DO THIS: Omit the pictures and output exactly the lines from the start of the entries through the line containing "obj('stringer_bead', prism(bv[::-1], 'xz', YS".

RECORDS TO PROCESS:
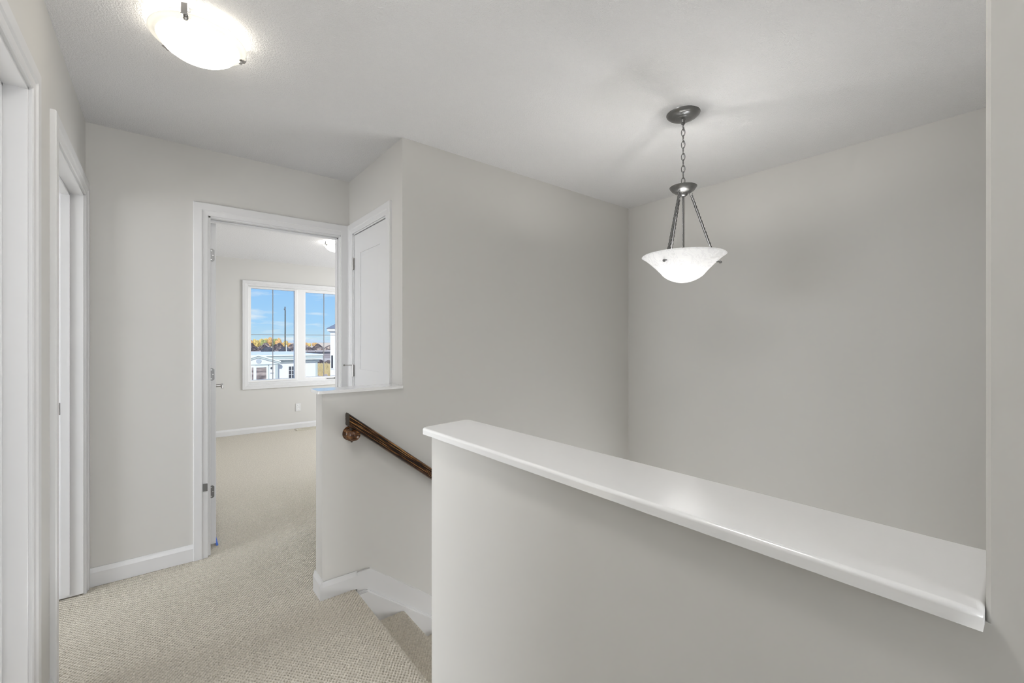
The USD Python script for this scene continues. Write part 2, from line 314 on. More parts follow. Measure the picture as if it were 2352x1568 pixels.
lo = [(.770, -.03), (.852, -.03), (XE, down(XE, -.03, .852)), (XE, down(XE, -.60, .852)), (.770, -.60)]
m_ = prism(lo[::-1], 'xz', YS - .032, YS)
obj('stringer', m_, TRIM, tr)
bv = [(.802, -.0315), (.852, -.0315), (XE, down(XE, -.0315, .852)), (XE, down(XE, -.024, .854)), (.854, -.024), (.802, -.024)]
obj('stringer_bead', prism(bv[::-1], 'xz', YS - .024, YS), TRIM, tr)

# ---- door casings, jambs and leaves
def profile_casing(w, t=.017):
    """Section of a casing: thick outer band, thinner inner band with an eased edge. (across from the outer edge, out of the wall)."""
    return [(0, 0), (0, t - .003), (.003, t), (w * .56, t), (w * .64, t * .72), (w - .004, t * .66), (w, t * .5), (w, 0)]
def casing_on(parent, face, axis, sgn, a, b, top, w, m, low=0.0, bottom=False, wr=None):
    """Four-sided or three-sided mitred casing on a wall. axis: 'x' wall runs along x (face is its y); sgn: where the room is. a, b: inner edges."""
    full = w; pr = np.array(profile_casing(w))
    def leg(u_in, direction, z0, z1, mit0, mit1):
        n = len(pr); v = []
        for end, mit in ((z0, mit0), (z1, mit1)):
            for o, t in pr:
                inn = w - o; u = u_in + direction * inn; z = end + mit * inn
                v.append((u, t, z))
        return v, n
    def build(v, n, horizontal=False):
        f = []
        for i in range(n):
            j = (i + 1) % n; f += [(i, j, n + j), (i, n + j, n + i)]
        t = tri_(pr)
        f += [tuple(x) for x in t] + [tuple(n + y for y in x[::-1]) for x in t]
        v = np.array(v)
        W = np.stack([v[:, 0], face + sgn * v[:, 1], v[:, 2]], 1) if axis == 'x' else np.stack([face + sgn * v[:, 1], v[:, 0], v[:, 2]], 1)
        me = trimesh.Trimesh(W, np.array(f), process=False); me.fix_normals(); return me
    for u, d in ((a, -1), (b, 1)):
        if wr and d > 0:                      # cut narrow where it runs into the corner
            obj('casing', box(*sorted((u, u + wr)), *sorted((face, face + sgn * .0122)), low, top + w, .001), m, parent); continue
        obj('casing', build(*leg(u, d, low, top, -1 if bottom else 0, 1)), m, parent)
    for z, d, on in ((top, 1, True), (low, -1, bottom)):
        if not on: continue
        v = []
        for end, mit in ((a, -1), (b, 0 if wr else 1)):
            for o, t in pr:
                inn = w - o; v.append((end + mit * inn, t, z + d * inn))
        obj('casing', build(v, len(pr)), m, parent)

# near and far left doorways: the doors stand open into the room on the left
for (a, b), lab in zip(LEFTDOORS, ('white cased doorway cut off by the left edge of the photo', 'white cased doorway in the left wall beside the far corner')):
    d = thing(f'door_{LEFTDOORS.index((a, b)) + 1}', (XL, (a + b) / 2, 0), lab, 'door', kind='structure')
    casing_on(d, XL, 'y', 1, a - .008, b + .008, DH + .008, .074, TRIM)
    for y0, y1, s in ((a - .02, a, 1), (b, b + .02, -1)):
        obj('jamb', box(XL - WT - .002, XL + .001, y0, y1, .006, DH + .02, .0015), TRIM, d)
        st_ = obj('door_stop', box(XL - .080, XL - .048, *(sorted((y1 if s > 0 else y0, (y1 if s > 0 else y0) + s * .011))), .02, DH), TRIM, d)
    obj('jamb', box(XL - WT - .002, XL + .001, a - .02, b + .02, DH, DH + .02, .0015), TRIM, d)
    obj('door_stop', box(XL - .080, XL - .048, a, b, DH - .011, DH, .002), TRIM, d)
    sp = obj('strike_plate', box(XL - .108, XL - .082, b - .0015, b + .002, .925, .985, .001), METAL, d, label='small nickel strike plate')
    lf = obj('leaf', box(XL - WT - .78, XL - WT - .004, a - .036, a - .001, .015, DH - .006, .002), TRIM, d)

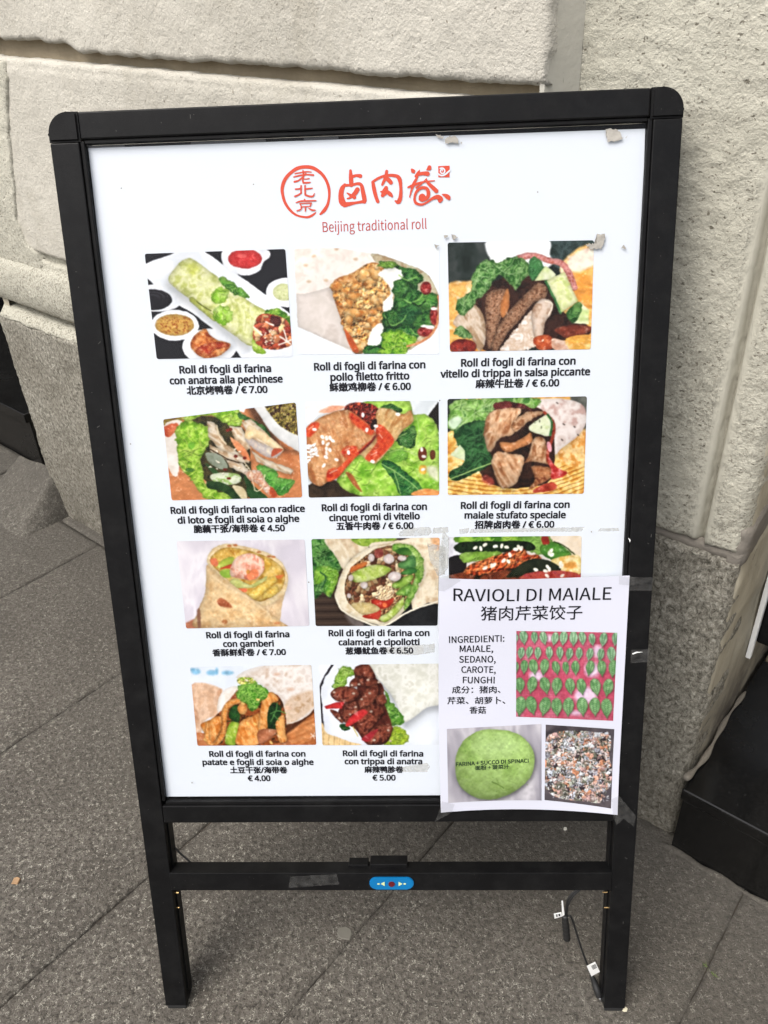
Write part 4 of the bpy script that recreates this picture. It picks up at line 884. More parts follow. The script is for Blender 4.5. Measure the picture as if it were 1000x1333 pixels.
def pic_f():
    p = Paint([(60, 45), (925, 28), (905, 632), (62, 640)], 320, 236, (230, 170, 80), 6)
    BM = [(206, 130, 40), (236, 186, 90), (250, 222, 150), (226, 160, 60)]
    p.P([(0, 200), (1000, 200), (1000, 700), (0, 700)], BM, ns=60, smooth=False)
    p.P([(40, 20), (160, 20), (110, 200), (40, 240)], (36, 44, 38), soft=10); p.P([(820, 20), (960, 20), (960, 200), (900, 240)], [(70, 72, 66), (110, 112, 104)], soft=10)
    for i in range(15):
        y = 470 + i * 13
        p.S([(60, y + 30), (300, y + 62), (560, y + 60), (780, y - 10 + (i % 2) * 4), (915, y - 60)], 5, (250, 226, 130) if i % 2 else (150, 84, 24), 0.75)
    p.P([(720, 280), (920, 230), (915, 440), (820, 460), (740, 400)], [(240, 190, 110), (250, 214, 150), (226, 150, 60)], soft=20)
    p.P([(550, 70), (700, 40), (820, 50), (905, 90), (920, 190), (860, 280), (780, 340), (700, 400), (640, 300), (600, 150)], [(226, 206, 196), (246, 236, 230), (236, 222, 214), (206, 170, 160)], ns=60, rim=0.14, rw=30, shadow=0.3)
    for x, y in ((740, 70), (845, 215), (870, 265), (770, 295), (780, 200)): p.E(x, y, 9, 4, (80, 66, 60), rot=40)
    p.P([(250, 120), (420, 70), (640, 110), (720, 300), (700, 540), (560, 590), (400, 590), (260, 500)], [(26, 16, 12), (60, 34, 24), (44, 22, 16)], ns=40)
    p.leaf([(90, 60), (240, 40), (600, 35), (600, 100), (380, 100), (300, 170), (270, 240), (140, 300), (100, 240), (60, 220), (70, 130)], [(90, 150, 50), (130, 184, 80), (176, 214, 130), (70, 130, 50)], ruffle=12, ns=50)
    p.leaf([(100, 240), (300, 180), (320, 360), (330, 440), (200, 520), (100, 550), (70, 500), (160, 430)], [(14, 50, 26), (34, 84, 40), (60, 116, 60), (20, 64, 30)], ruffle=8, ns=50)
    p.P([(65, 190), (120, 150), (150, 180), (100, 230)], (206, 230, 196), soft=12)
    p.S([(70, 545), (200, 490), (330, 440)], 7, (170, 200, 110)); p.S([(110, 240), (230, 130), (330, 80)], 5, (190, 220, 160), 0.7); p.S([(110, 330), (220, 280), (300, 250)], 5, (70, 120, 70), 0.7)
    p.P([(76, 390), (135, 325), (170, 370), (170, 430)], [(206, 226, 170), (240, 244, 220)], smooth=False, rim=0.1); p.S([(170, 360), (172, 425)], 8, (30, 80, 40))
    p.leaf([(340, 80), (420, 60), (520, 75), (580, 110), (480, 100), (380, 120)], [(90, 30, 30), (130, 50, 46), (60, 20, 20)], ruffle=8)
    MT = [(160, 100, 60), (206, 154, 110), (230, 190, 150), (186, 128, 84)]
    p.P([(280, 240), (320, 130), (430, 100), (520, 110), (460, 200), (470, 260), (380, 290), (330, 370), (300, 350), (290, 290)], MT, ns=30, an=(110, 3), ct=2.0, rim=0.3, warp=6, light=0.12)
    p.P([(450, 200), (540, 130), (600, 120), (660, 130), (600, 160), (540, 200), (480, 250)], MT, ns=22, rim=0.35, warp=5)
    p.P([(385, 310), (470, 310), (540, 270), (575, 250), (580, 310), (500, 350), (430, 375), (390, 350)], [(190, 110, 56), (226, 150, 90), (206, 130, 76)], ns=24, rim=0.35, shadow=0.4)
    p.P([(330, 430), (360, 370), (440, 380), (530, 400), (520, 480), (480, 570), (400, 600), (360, 540), (340, 480)], MT, ns=34, an=(60, 3), ct=2.0, rim=0.35, warp=6, shadow=0.5, light=0.15)
    p.P([(530, 440), (560, 390), (590, 290), (660, 290), (680, 390), (700, 450), (640, 440), (580, 430)], MT, ns=26, an=(100, 2), rim=0.35, warp=5)
    p.P([(580, 460), (700, 470), (715, 520), (620, 580), (560, 600), (600, 540)], [(160, 90, 50), (206, 140, 90), (130, 60, 34)], ns=30, rim=0.35)
    p.S([(660, 130), (710, 180), (715, 260), (680, 380), (690, 440), (740, 500), (790, 500)], 20, [(150, 40, 24), (196, 80, 50)], rim=0.25)
    p.P([(680, 400), (740, 470), (800, 500), (760, 530), (700, 540), (700, 480)], [(160, 24, 22), (196, 56, 50), (226, 130, 130)], ns=26); p.P([(600, 600), (700, 560), (740, 590), (700, 615), (600, 625)], [(150, 40, 24), (206, 80, 60)])
    p.P([(300, 510), (350, 560), (320, 580), (270, 545)], (170, 60, 50), soft=14, alpha=0.7); p.E(690, 340, 14, 34, (226, 150, 160), rot=-15)
    p.P([(565, 210), (620, 170), (680, 140), (705, 190), (690, 270), (620, 260), (570, 240)], [(206, 222, 160), (236, 242, 210), (226, 234, 190)], ns=30, rim=0.15, shadow=0.4); p.S([(680, 140), (706, 190), (696, 265)], 14, [(30, 90, 40), (60, 120, 60)])
    for x, y in ((600, 185), (630, 180), (640, 220)): p.E(x, y, 4, 9, (110, 120, 90))
    return p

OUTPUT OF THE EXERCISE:
The USD Python script for this scene continues. Write part 2, from line 314 on. More parts follow. Measure the picture as if it were 2352x1568 pixels.
lo = [(.770, -.03), (.852, -.03), (XE, down(XE, -.03, .852)), (XE, down(XE, -.60, .852)), (.770, -.60)]
m_ = prism(lo[::-1], 'xz', YS - .032, YS)
obj('stringer', m_, TRIM, tr)
bv = [(.802, -.0315), (.852, -.0315), (XE, down(XE, -.0315, .852)), (XE, down(XE, -.024, .854)), (.854, -.024), (.802, -.024)]
obj('stringer_bead', prism(bv[::-1], 'xz', YS - .024, YS), TRIM, tr)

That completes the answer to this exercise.